7・23【<つづく>を撮り損なってNGになったり・・・「テレビ小説」のこと。稲井クンポストで思い出だした往時茫々 閑話休題】前川英樹

 

 

せんぱい日記もそうだが、少し昔話が多くなってきたようだ。乞う、ご容赦。
稲井クンポスト【テレビが「刻んだ」時間】を読んで思い出したことがある。今回はあや取りではなくて、とりとめのない個人的思い出メモになってしまいそうだが、やっぱり書いておこう。

稲井クンポストの最初に「テレビ小説」の話が出てくる。
ポーラ化粧品が昼の12時45分から提供していた「婦人ニュース」の後企画で、12時40分からの20分枠になった半年連続の帯ドラマだ。1968年9月に始まり、1986年9月まで、18年に40企画が制作された。(*)
*    文末一覧表参照
*    第33作からは3カ月単位。
*    1974年9月までは月~土、以後は月~金

「婦人ニュース」は、個性的な(つまり、結構過激な)ネタを大胆に取り上げていて(例えば、成田空港反対闘争やフォークゲリラ、など)、萩元晴彦、大原れいこなど、後にテレビマンユニオンに参加するディレクターたちも担当していた。アナウンサーの来栖琴子さんも骨っぽかった。ニュース部的な「中立性」を大胆に乗り越えていて、早い話が上からも外からも“問題番組”と見られていたに違いない。時代の変わり目という事情とポーラのイメージ戦略との双方の理由からだろう、「婦人ニュース」は終了し、「テレビ小説」が登場する。だから、昼が本放送で翌朝が再放送なのだ。翌朝の再放送はNHKへのカウンター編成という意図があったのだろうか。その頃のTBSならあっても不思議はない。NHKに拮抗することが民放の存在理由であり、それが「最大の放送局より最良の放送局」というTBSの社是の意味だった・・・と少なくともぼくは思っている(今もだ)。

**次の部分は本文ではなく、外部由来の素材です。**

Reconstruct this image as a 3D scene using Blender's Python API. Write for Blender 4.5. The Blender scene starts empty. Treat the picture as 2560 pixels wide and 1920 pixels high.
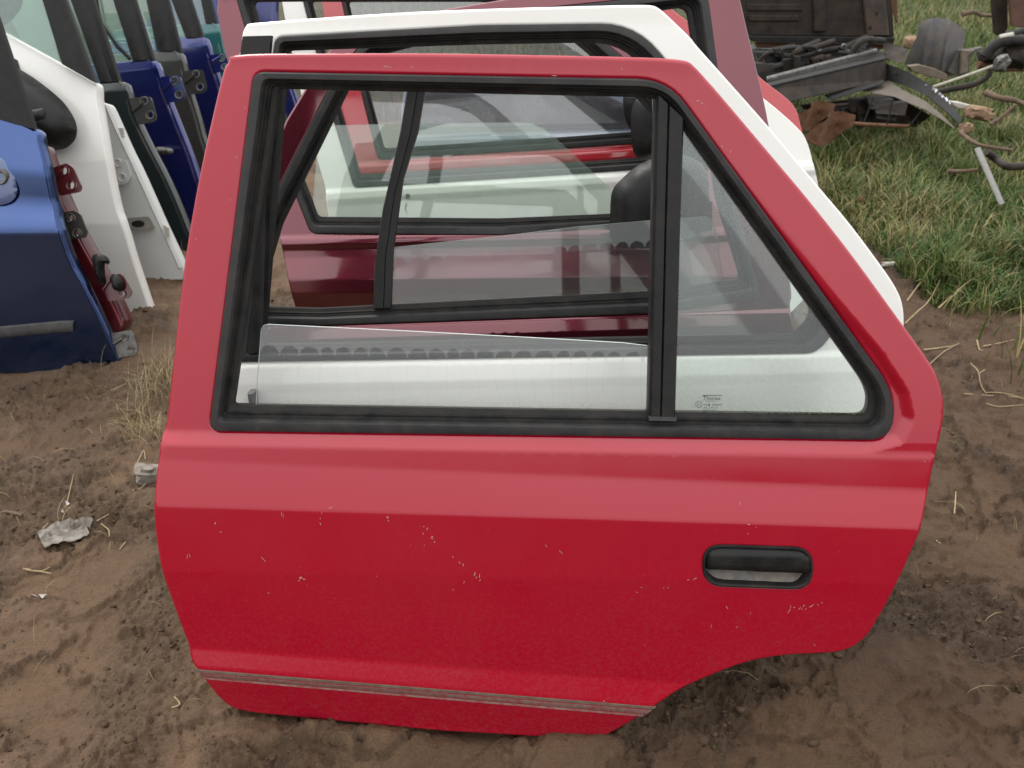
import bpy, bmesh, math, random
import numpy as np
from mathutils import Vector, Matrix
from mathutils.geometry import delaunay_2d_cdt

SC = bpy.context.scene
COL = SC.collection
R = math.radians
random.seed(7); rng = np.random.default_rng(7)

# ------------------------------------------------------------------ camera
H, PITCH, FPX = 1.2, R(30), 2070.0
cam_d = bpy.data.cameras.new('camera'); cam = bpy.data.objects.new('camera', cam_d); COL.objects.link(cam)
cam_d.sensor_width = 36.0; cam_d.lens = 36.0 * FPX / 2560.0; cam_d.clip_end = 400; cam_d.clip_start = 0.02
cam.location = (0, 0, H); cam.rotation_euler = (math.pi / 2 - PITCH, 0, 0)
cam_d.dof.use_dof = True; cam_d.dof.focus_distance = 1.35; cam_d.dof.aperture_fstop = 9
SC.camera = cam
# ------------------------------------------------------------------ sky, sun, exposure
CLOUD = 7.0
SUN_EL, SUN_AZ = R(52), R(-38)      # azimuth from +Y towards +X ; behind the doors, to the left
w = bpy.data.worlds.new('World'); SC.world = w; w.use_nodes = True
nt = w.node_tree; nt.nodes.clear()
sky = nt.nodes.new('ShaderNodeTexSky'); sky.sky_type = 'NISHITA'; sky.sun_disc = False
sky.sun_elevation = SUN_EL; sky.sun_rotation = SUN_AZ; sky.air_density = 1.0; sky.dust_density = 4.0; sky.ozone_density = 1.0
hsv = nt.nodes.new('ShaderNodeHueSaturation'); hsv.inputs['Saturation'].default_value = 0.35
bg = nt.nodes.new('ShaderNodeBackground'); bg.inputs['Strength'].default_value = 0.15
wo = nt.nodes.new('ShaderNodeOutputWorld')
# an even grey cloud deck over the clear sky: a little brighter overhead, with soft cloud texture
tc = nt.nodes.new('ShaderNodeTexCoord'); sx = nt.nodes.new('ShaderNodeSeparateXYZ'); nt.links.new(tc.outputs['Generated'], sx.inputs[0])
mr_ = nt.nodes.new('ShaderNodeMapRange'); mr_.inputs[1].default_value = -.02; mr_.inputs[2].default_value = .9; mr_.inputs[3].default_value = CLOUD * .62; mr_.inputs[4].default_value = CLOUD * 1.55; nt.links.new(sx.outputs[2], mr_.inputs[0])
cn = nt.nodes.new('ShaderNodeTexNoise'); cn.inputs['Scale'].default_value = 2.5; cn.inputs['Detail'].default_value = 5; nt.links.new(tc.outputs['Generated'], cn.inputs['Vector'])
cm = nt.nodes.new('ShaderNodeMath'); cm.operation = 'MULTIPLY_ADD'; cm.inputs[1].default_value = .5; cm.inputs[2].default_value = .75; nt.links.new(cn.outputs[0], cm.inputs[0])
cl = nt.nodes.new('ShaderNodeMath'); cl.operation = 'MULTIPLY'; nt.links.new(mr_.outputs[0], cl.inputs[0]); nt.links.new(cm.outputs[0], cl.inputs[1])
cc = nt.nodes.new('ShaderNodeCombineColor'); nt.links.new(cl.outputs[0], cc.inputs[0]); nt.links.new(cl.outputs[0], cc.inputs[1]); nt.links.new(cl.outputs[0], cc.inputs[2])
mk = nt.nodes.new('ShaderNodeMix'); mk.data_type = 'RGBA'; mk.inputs[0].default_value = .8; nt.links.new(hsv.outputs[0], mk.inputs[6]); nt.links.new(cc.outputs[0], mk.inputs[7])
nt.links.new(sky.outputs[0], hsv.inputs['Color']); nt.links.new(mk.outputs[2], bg.inputs['Color']); nt.links.new(bg.outputs[0], wo.inputs[0])
sd = bpy.data.lights.new('sun', 'SUN'); sun = bpy.data.objects.new('sun', sd); COL.objects.link(sun)
sd.energy = 0.9; sd.angle = R(22); sd.color = (1.0, 0.97, 0.93)
sun.rotation_euler = Vector((math.sin(SUN_AZ) * math.cos(SUN_EL), math.cos(SUN_AZ) * math.cos(SUN_EL), math.sin(SUN_EL))).to_track_quat('Z', 'Y').to_euler()
SC.view_settings.view_transform = 'Standard'; SC.view_settings.look = 'None'
SC.view_settings.gamma = 1; SC.view_settings.exposure = 0.55; SC.view_settings.use_curve_mapping = False
try:
    SC.cycles.transparent_max_bounces = 32; SC.cycles.max_bounces = 8; SC.cycles.glossy_bounces = 4
except Exception: pass

# ------------------------------------------------------------------ rays
FW = Vector((0, math.cos(PITCH), -math.sin(PITCH))); UP = Vector((0, math.sin(PITCH), math.cos(PITCH)))
CAM = Vector((0, 0, H))
def ray(px, py): return FW + Vector((1, 0, 0)) * ((px - 1280) / FPX) - UP * ((py - 960) / FPX)
def at(px, py, Y):
    d = ray(px, py); return CAM + d * (Y / d.y)
def gnd(px, py, z=0.0):
    d = ray(px, py); return CAM + d * ((z - H) / d.z)

# ------------------------------------------------------------------ tags
def tag(o, label=None, cat=None, group=None, kind=None):
    if label: o['label'] = label
    if cat: o['category'] = cat
    if group: o['group'] = group
    if kind or cat: o['kind'] = kind or 'thing'
    return o
def link(name, me, mat=None, parent=None, mats=None):
    o = bpy.data.objects.new(name, me); COL.objects.link(o)
    for m in (mats or ([mat] if mat else [])): me.materials.append(m)
    if parent: o.parent = parent
    return o
def mesh(name, V, F, smooth=True, angle=None):
    me = bpy.data.meshes.new(name); me.from_pydata([tuple(map(float, v)) for v in V], [], [tuple(map(int, f)) for f in F]); me.update()
    if smooth:
        me.shade_smooth()
        if angle: me.set_sharp_from_angle(angle=angle)
    return me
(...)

「テレビ小説」は、当初は名前の通りドラマよりはもっと軽くソフトな路線、ドラマ的というより語り的なものを志向したのではないかと思われる。その頃、午後の1時台に15分枠のフィルム製作のテレビ映画が2~3本編成されていたが、昼間に局のスタジオ制作のドラマはなかった。ドラマ制作者たちから見れば、昼のスタジオ・ドラマというのはB級の仕事に見えただろう。新人女優の抜擢という路線も、第2作「パンとあこがれ」の宇津宮雅代からだった。ディレクターも若手が起用されることが多く、技術スタッフも各セクションのチーフ以外は関連会社の若手スタッフが起用されることが多かった。

その「テレビ小説」のかなり多くの企画にぼくは参加している(*)。好きな枠だった。
*    7企画でディレクター 内1企画(「おりん」1979.10~)はプロデューサー兼。
*    基本はディレクター4人のローテーションで、途中から新人がデビューすることがある。
*    「アンラコロの歌」(1972.3.~)では、全27週・162回の内、8週分・48回のディレクター。どうしてこんなに担当回数が多かったかといえば、スタート早々ディレクターの一人が病気でダウン、もう一人がプロデューサーとバッティングして降板。結局一番若かったぼくがやるしかなくなった。途中からは3週に一回は撮っていた。(アンラコロはアイヌ語で黒百合のことだったと思う)
*    4人ディレクターだと、4週で①決定稿作成、セット等打合せ、②事前の仕込み(ナレーション・音楽、等)、コンテ作成、③リハーサル(月、火、金)と本番(水、木、土)、④編集とプレビュー(試写)そして次回スタンバイ、というサイクルになるのだが、これを3週で消化するとなると全く余裕がなくなる。編集しながら次の回の段取り作業に入っているのだ。OTが200Hというのもこの頃だっただろうか。
*    収録も、当時は午前2時くらいまでかかることがままあった。翌朝は10時開始だから、役者はもちろん、事前作業の負担が多い美術スタッフは特に大変だった。みんな若かった。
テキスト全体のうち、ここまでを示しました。